Li+ crosstalk-driven calendar aging in Si/C composite anodes

Abstract

To meet the demand for high-energy density, lithium-ion batteries (LIBs) with silicon/graphite (Si/C) composite anodes are capturing an increasing share of the market. Contrary to the common belief of low self-discharge, we demonstrate that LIBs with anodes containing 15 wt% Si retain only 77.7% of their capacity after 24 h of storage at room temperature. We quantitatively analyse the impact of Si addition on calendar aging, emphasizing the critical role of Li⁺ crosstalk during storage through a synergy of cross-scale characterizations and multidimensional simulations. Si induces severe side reactions, leading to significant Li loss and potential jump.
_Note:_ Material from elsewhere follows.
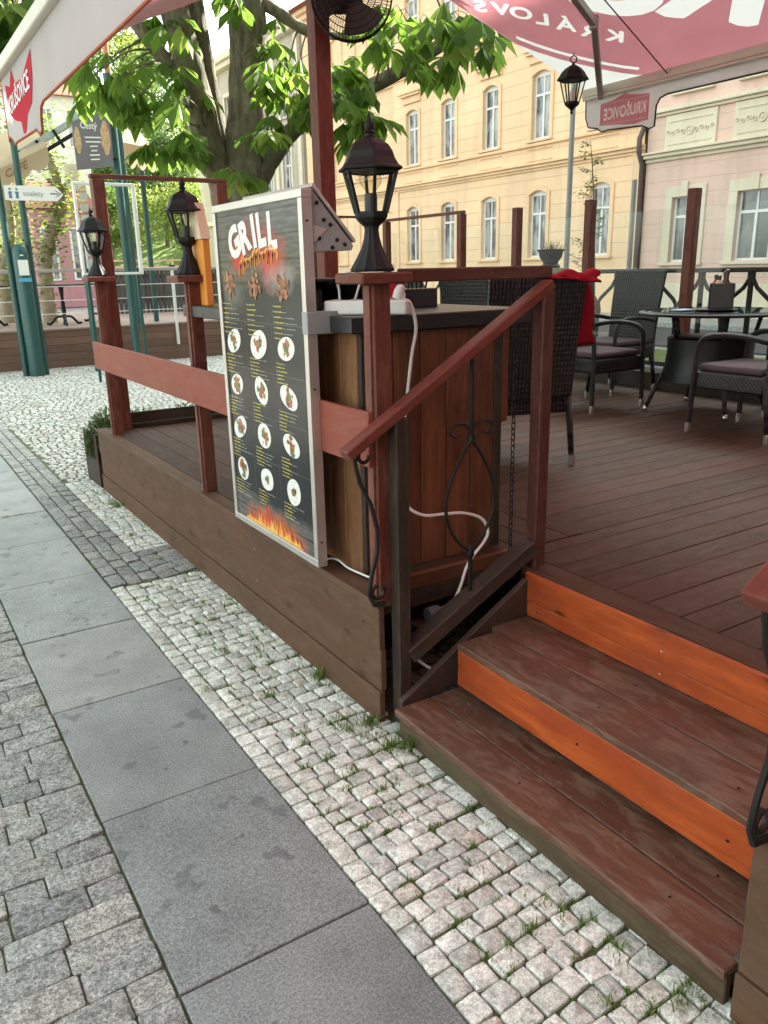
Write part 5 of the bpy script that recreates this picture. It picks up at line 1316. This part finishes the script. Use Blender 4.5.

To balance inter-particle potentials, graphite is compelled to transfer Li⁺ to Si, resulting in additional capacity loss. Theoretical calculations indicate that modifying the Li⁺ crosstalk pathway can suppress self-discharge, for instance, by increasing the Li diffusion coefficient (D_Li⁺) of active materials. To validate this approach, the Si@C material with a higher D_Li⁺ is synthesized, and the improved batteries with anodes containing 15 wt% Si@C retain 93.0% of their capacity after 24 h of storage. This work uncovers the underlying impact of Li⁺ crosstalk on calendar aging, offering new perspectives and guidance for investigating degradation mechanisms in other composite electrode systems.